-------- DATA SUPPLIED
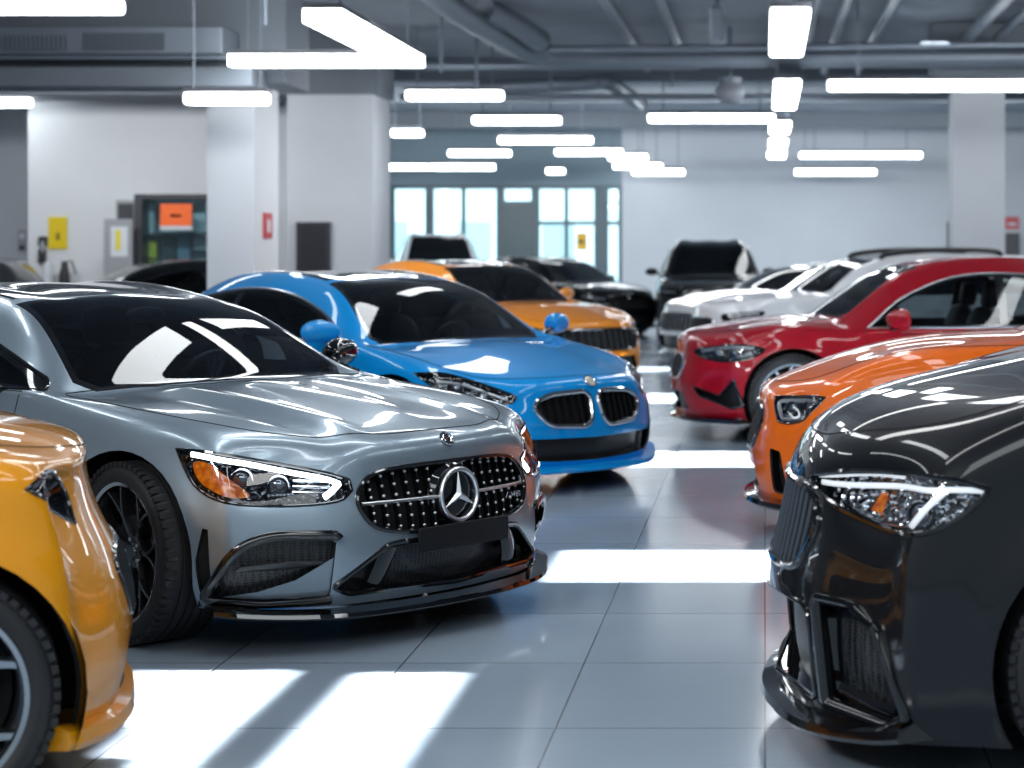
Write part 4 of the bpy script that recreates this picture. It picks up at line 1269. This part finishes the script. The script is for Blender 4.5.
# ------------------------------------------------------------------ the showroom
def floor_mat():
    m = bpy.data.materials.new('floor_tiles'); m.use_nodes = True; nt = m.node_tree; b = nt.nodes['Principled BSDF']
    tc = nt.nodes.new('ShaderNodeTexCoord'); sx = nt.nodes.new('ShaderNodeSeparateXYZ'); nt.links.new(tc.outputs['Object'], sx.inputs[0])
    def math_(op, a, v=None, c=None):
        n = nt.nodes.new('ShaderNodeMath'); n.operation = op
        for i, q in enumerate((a, v, c)):
            if q is None: continue
            if isinstance(q, (int, float)): n.inputs[i].default_value = q
            else: nt.links.new(q, n.inputs[i])
        return n.outputs[0]
    def joint(ax, size, off, w):
        q = math_('ADD', sx.outputs[ax], off); q = math_('DIVIDE', q, size); f = math_('FRACT', q)
        g = math_('SUBTRACT', f, .5); g = math_('ABSOLUTE', g); g = math_('SUBTRACT', .5, g); g = math_('MULTIPLY', g, size)
        return math_('LESS_THAN', g, w), math_('FLOOR', q)
    jx, ix = joint('X', .66, 20 * .66, .0035); jy, iy = joint('Y', 1.0, 9.7, .0045)
    j = math_('MAXIMUM', jx, jy)
    cb = nt.nodes.new('ShaderNodeCombineXYZ'); nt.links.new(ix, cb.inputs[0]); nt.links.new(iy, cb.inputs[1])
    wn = nt.nodes.new('ShaderNodeTexWhiteNoise'); wn.noise_dimensions = '2D'; nt.links.new(cb.outputs[0], wn.inputs['Vector'])
    n = nt.nodes.new('ShaderNodeTexNoise'); n.inputs['Scale'].default_value = .8; n.inputs['Detail'].default_value = 5; nt.links.new(tc.outputs['Object'], n.inputs['Vector'])
    s = math_('ADD', math_('MULTIPLY', wn.outputs['Value'], .35), math_('MULTIPLY', n.outputs['Fac'], .65))
    r = nt.nodes.new('ShaderNodeValToRGB'); r.color_ramp.elements[0].color = (.28, .36, .45, 1); r.color_ramp.elements[1].color = (.36, .45, .55, 1)
    r.color_ramp.elements[0].position = .25; r.color_ramp.elements[1].position = .75
    nt.links.new(s, r.inputs[0])
    mx = nt.nodes.new('ShaderNodeMix'); mx.data_type = 'RGBA'; nt.links.new(j, mx.inputs[0]); nt.links.new(r.outputs[0], mx.inputs[6]); mx.inputs[7].default_value = (.13, .15, .18, 1)
    nt.links.new(mx.outputs[2], b.inputs['Base Color'])
    rr = nt.nodes.new('ShaderNodeMapRange'); rr.inputs['To Min'].default_value = .10; rr.inputs['To Max'].default_value = .22; nt.links.new(n.outputs['Fac'], rr.inputs['Value'])
    nt.links.new(rr.outputs[0], b.inputs['Roughness'])
    b.inputs['Specular IOR Level'].default_value = .5
    bp = nt.nodes.new('ShaderNodeBump'); bp.inputs['Strength'].default_value = .25; bp.inputs['Distance'].default_value = .002; bp.invert = True
    nt.links.new(j, bp.inputs['Height']); nt.links.new(bp.outputs[0], b.inputs['Normal'])
    return m

def wall_mat(name, c, var=.06, rough=.75):
    m = mat(name, c, rough); nt = m.node_tree; b = nt.nodes['Principled BSDF']
    n = nt.nodes.new('ShaderNodeTexNoise'); n.inputs['Scale'].default_value = 1.2; n.inputs['Detail'].default_value = 4
    tc = nt.nodes.new('ShaderNodeTexCoord'); nt.links.new(tc.outputs['Object'], n.inputs['Vector'])
    r = nt.nodes.new('ShaderNodeValToRGB')
    r.color_ramp.elements[0].color = (*[v * (1 - var) for v in c], 1); r.color_ramp.elements[1].color = (*[min(1, v * (1 + var)) for v in c], 1)
    nt.links.new(n.outputs['Fac'], r.inputs[0]); nt.links.new(r.outputs[0], b.inputs['Base Color'])
    return m

def struct(name, mb, parent=None):
    o = mb.build(name, parent)
    if parent is None: o['kind'] = 'structure'
    return o

def slab(mb, x0, x1, y0, y1, z0, z1, m, bev=0):
    return mb.box(((x0 + x1) / 2, (y0 + y1) / 2, (z0 + z1) / 2), (abs(x1 - x0), abs(y1 - y0), abs(z1 - z0)), m, bev=bev)

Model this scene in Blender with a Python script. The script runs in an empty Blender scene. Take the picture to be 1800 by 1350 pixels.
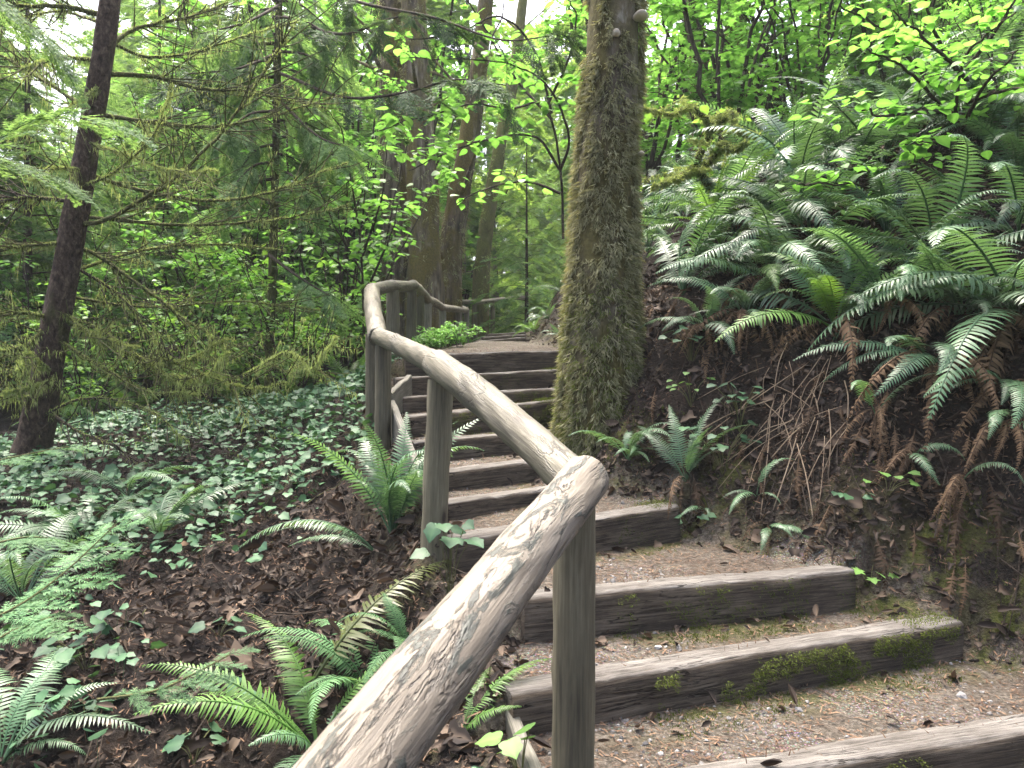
----------------
▶ _WHAT YOU SHOULD DO_
Pull out every line of the records above that contains the word "this".

▶ _ANSWER TO THE EXERCISE_
Write part 4 of the bpy script that recreates this picture. It picks up at line 1269. This part finishes the script. The script is for Blender 4.5.
Model this scene in Blender with a Python script. The script runs in an empty Blender scene. Take the picture to be 1800 by 1350 pixels.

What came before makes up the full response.